I am currently using ArcPro3.6.0, and have the Advanced License with the Spatial Analyst Extension. I have been tasked with computing various landscape metrics (including Shannon Diversity, Edge Density and Interspersion and Juxtaposition) across a custom land cover raster we built that covers Canada's agricultural landscape. We typically use 5kmX5km grids and use the Split Raster tool to export each grid as a .tif, and then use a batch import file to bring everything into FragStats where the necessary metrics are calculated.
We are now exploring the possibility/viability of moving to a 1kmX1km grid, which is proving difficult. To "experiment", we clipped our area of interest to the province of Ontario, which still leaves us with over 348,000 grids. When trying to run the Split Raster tool, each .tif was taking about 4min, which immediately makes that a not very efficient process. So then we tried running this Split Raster tool to which exported rasters were being put into a fgdb, which did speed up the time to about 30sec per grid. For curiosities sake, I took another subset of my grids (about 2000 units) and tried the same split raster approach, and it went back to processing 200grids in less then a minute, so it seems like the more grids its splitting, the longer each individual grid takes (which I don't really understand, but that just may be the reality of the situation).
I'm looking for advice/suggestions on what we can do to try and build efficiencies in our process. I explored using model builder to iterate through my grids and employ the Extract by Mask tool, which seemed to work well but we're still looking at ~7days (estimate) to just get the grids out for Ontario, and this is to be used across the country. I've looked into some downloadable toolboxes and explored ATtILA Landscape metrics toolbox, but it throws an error when trying to create their Land Cover Classification Editor, which pretty much puts me dead in the water with the remaining tools.
Additional context that may be of value: I am working off of two local 2TB-SSDs, one of which is setup as my scratch workplace. My computer has 20 cores, which I've maxed out in my Environments setting. The raster I'm working with has 56 land cover classes (not sure if that matters) and has a resolution of 10m. I'm hoping there is some alternative way to EITHER get my raster split by the 1kmX1km grids OR find a way to extract the metrics I need directly in ArcPro. Any suggestions would be appreciated!! I would be willing to explore R or Python approaches, but I'm not necessarily convinced that this would improve processing times...

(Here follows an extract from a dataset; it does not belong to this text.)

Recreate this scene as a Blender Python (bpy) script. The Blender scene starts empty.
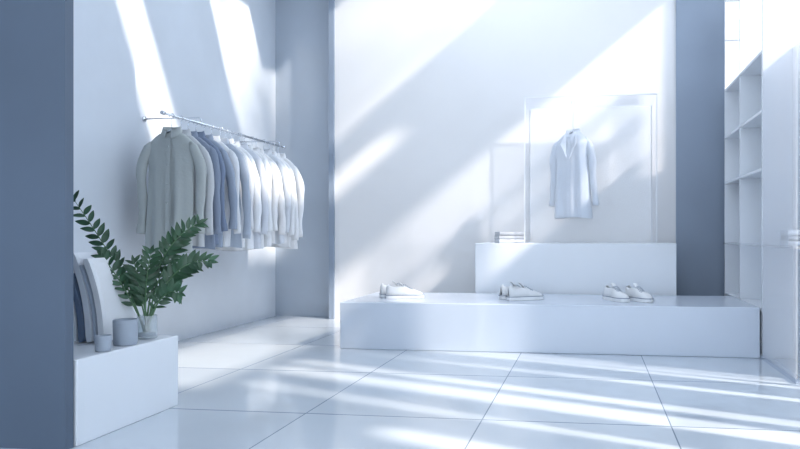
import bpy, bmesh, math, random
from mathutils import Vector, Matrix
random.seed(7)
S=bpy.context.scene
try:
    S.view_settings.view_transform='Standard'
except Exception: pass

# ---------------------------------------------------------------- materials
def mat(name,col,rough=.6,spec=.5,metal=0,bump=0,bscale=60,var=0,vscale=2,trans=0,ior=1.45,coat=0,sheen=0):
    m=bpy.data.materials.new(name); m.use_nodes=True
    nt=m.node_tree; b=nt.nodes['Principled BSDF']
    b.inputs['Base Color'].default_value=(*col,1); b.inputs['Roughness'].default_value=rough
    b.inputs['Specular IOR Level'].default_value=spec; b.inputs['Metallic'].default_value=metal
    b.inputs['Transmission Weight'].default_value=trans; b.inputs['IOR'].default_value=ior
    b.inputs['Coat Weight'].default_value=coat; b.inputs['Sheen Weight'].default_value=sheen
    tc=nt.nodes.new('ShaderNodeTexCoord')
    if var>0:
        n=nt.nodes.new('ShaderNodeTexNoise'); n.inputs['Scale'].default_value=vscale; n.inputs['Detail'].default_value=4
        nt.links.new(tc.outputs['Object'],n.inputs['Vector'])
        r=nt.nodes.new('ShaderNodeValToRGB')
        r.color_ramp.elements[0].position=.3; r.color_ramp.elements[1].position=.7
        r.color_ramp.elements[0].color=(*[c*(1-var) for c in col],1); r.color_ramp.elements[1].color=(*[min(1,c*(1+var*.5)) for c in col],1)
        nt.links.new(n.outputs['Fac'],r.inputs['Fac']); nt.links.new(r.outputs['Color'],b.inputs['Base Color'])
    if bump>0:
        n=nt.nodes.new('ShaderNodeTexNoise'); n.inputs['Scale'].default_value=bscale; n.inputs['Detail'].default_value=3
        nt.links.new(tc.outputs['Object'],n.inputs['Vector'])
        bp=nt.nodes.new('ShaderNodeBump'); bp.inputs['Strength'].default_value=bump; bp.inputs['Distance'].default_value=.01
        nt.links.new(n.outputs['Fac'],bp.inputs['Height']); nt.links.new(bp.outputs['Normal'],b.inputs['Normal'])
    return m

def glassmat(name,tint=(.9,.95,1),milk=.12,gl=.12,rough=.05):
    m=bpy.data.materials.new(name); m.use_nodes=True; nt=m.node_tree; nt.nodes.clear()
    o=nt.nodes.new('ShaderNodeOutputMaterial'); t=nt.nodes.new('ShaderNodeBsdfTransparent'); t.inputs[0].default_value=(*tint,1)
    d=nt.nodes.new('ShaderNodeBsdfDiffuse'); d.inputs[0].default_value=(.92,.93,.95,1)
    g=nt.nodes.new('ShaderNodeBsdfGlossy'); g.inputs['Roughness'].default_value=rough
    m1=nt.nodes.new('ShaderNodeMixShader'); m1.inputs[0].default_value=milk
    m2=nt.nodes.new('ShaderNodeMixShader'); m2.inputs[0].default_value=gl
    nt.links.new(t.outputs[0],m1.inputs[1]); nt.links.new(d.outputs[0],m1.inputs[2])
    nt.links.new(m1.outputs[0],m2.inputs[1]); nt.links.new(g.outputs[0],m2.inputs[2]); nt.links.new(m2.outputs[0],o.inputs[0])
    return m

def floormat():
    m=bpy.data.materials.new('floor_tile'); m.use_nodes=True; nt=m.node_tree; b=nt.nodes['Principled BSDF']
    tc=nt.nodes.new('ShaderNodeTexCoord'); sp=nt.nodes.new('ShaderNodeSeparateXYZ'); nt.links.new(tc.outputs['Object'],sp.inputs[0])
    def M(op,a,bv=None):
        n=nt.nodes.new('ShaderNodeMath'); n.operation=op
        for i,v in enumerate((a,bv)):
            if v is None: continue
            if isinstance(v,(int,float)): n.inputs[i].default_value=v
            else: nt.links.new(v,n.inputs[i])
        return n.outputs[0]
    def joint(co,off,size,w):
        q=M('DIVIDE',M('SUBTRACT',co,off),size); f=M('FRACT',q); e=M('MINIMUM',f,M('SUBTRACT',1.0,f))
        return M('LESS_THAN',e,w/size), M('FLOOR',q)
    jx,fx=joint(sp.outputs['X'],-.55-9.5,.95,.0035); jy,fy=joint(sp.outputs['Y'],3.56-11.1,1.11,.006)
    j=M('MAXIMUM',jx,jy)
    cmb=nt.nodes.new('ShaderNodeCombineXYZ'); nt.links.new(fx,cmb.inputs[0]); nt.links.new(fy,cmb.inputs[1])
    wn=nt.nodes.new('ShaderNodeTexWhiteNoise'); nt.links.new(cmb.outputs[0],wn.inputs['Vector'])
    ns=nt.nodes.new('ShaderNodeTexNoise'); ns.inputs['Scale'].default_value=1.3; ns.inputs['Detail'].default_value=5; nt.links.new(tc.outputs['Object'],ns.inputs['Vector'])
    v=M('ADD',M('MULTIPLY',wn.outputs['Value'],.4),M('MULTIPLY',ns.outputs['Fac'],.6))
    r=nt.nodes.new('ShaderNodeValToRGB'); r.color_ramp.elements[0].color=(.50,.56,.63,1); r.color_ramp.elements[1].color=(.62,.67,.72,1)
    r.color_ramp.elements[0].position=.2; r.color_ramp.elements[1].position=.8
    nt.links.new(v,r.inputs[0])
    mx=nt.nodes.new('ShaderNodeMix'); mx.data_type='RGBA'; nt.links.new(j,mx.inputs[0]); nt.links.new(r.outputs[0],mx.inputs[6]); mx.inputs[7].default_value=(.22,.27,.33,1)
    nt.links.new(mx.outputs[2],b.inputs['Base Color'])
    nt.links.new(M('ADD',.04,M('MULTIPLY',ns.outputs['Fac'],.12)),b.inputs['Roughness'])
    b.inputs['Specular IOR Level'].default_value=1.0
    return m

M_left=mat('plaster_left',(.64,.70,.775),.55,bump=.15,bscale=8,var=.06,vscale=1.5)
M_back=mat('back_wall_paint',(.44,.50,.58),.22,spec=.9,var=.04)
M_panel=mat('back_panel_paint',(.78,.785,.80),.45,var=.03,vscale=1)
M_pillar=mat('pillar_paint',(.27,.33,.42),.5,var=.05)
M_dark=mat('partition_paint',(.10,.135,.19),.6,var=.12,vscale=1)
M_white=mat('white_laminate',(.74,.78,.83),.3,var=.02)
M_plat=mat('platform_lacquer',(.57,.63,.72),.22,spec=.6,var=.02)
M_ceil=mat('ceiling_paint',(.72,.76,.82),.8)
M_metal=mat('brushed_metal',(.7,.74,.8),.25,metal=1)
M_floor=floormat()
M_glass=glassmat('clear_glass',(.97,.98,1),.22,.05)
M_win=glassmat('window_glass',(.99,.99,1),.02,.03)
M_milk=glassmat('frosted_vitrine_glass',(.98,.99,1),.22,.04,.1)
M_clear=glassmat('vitrine_glass',(.985,.99,1),.03,.03,.1)
M_leaf=mat('zz_leaf',(.045,.11,.06),.35,spec=.5,var=.4,vscale=12)
M_stem=mat('zz_stem',(.10,.20,.10),.5)
M_bark=mat('bark',(.12,.1,.08),.9)
M_tleaf=mat('tree_leaf',(.08,.15,.06),.6)
M_pave=mat('paving',(.5,.5,.5),.9)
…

are there large areas that could be excluded? that is uniform-ish over the 5km x 5km grid size? There would be little point in resampling to a smaller grid spec in that case. It may not solve all of your issues, but some pre-processing may reduce the overall time and resultant grids to examine at the finer scale
Unfortunately we've already reduced our area of interest as much as possible by restricting everything to areas within 1km of agricultural land.
A tweak that would improve performance is the raster you are splitting up you say has 56 classes. Make sure you have the optimal bit-depth for that raster you would want it to be a Unsigned 8 bit.
Not sure if its relevant to your situation but most raster processing tools don't honour compression if you are writing output to TIF. I find one has to run the tif through the copy raster tool to ensure compression is turned on.
Thanks for the input and suggestions from everyone!
We ended up finding a really slick work-around that seemed to do the trick - We added a new column to our shapefile's attribute table, and grouped records in bunches of 1000 records (ie. first 1000 records in the shapefile are assigned 1, records 1001-2000 are assigned 2, etc). We were then able to create a model that utilized the Split Raster tool but iterated (Feature Selection) by the GroupID that we had assigned. It seems like there is a sweet spot with the Split Raster tool where once you crest over a certain amount of records, the processing speed per record slows down. We found that a count of 1000 features allowed us to run through groups at a rate of about 3min per, which was by far the fastest processing time we've achieved (a little less than 2hrs to split all our tiles (55,850 tiles, 1kmX1km, Raster @ 10m resolution).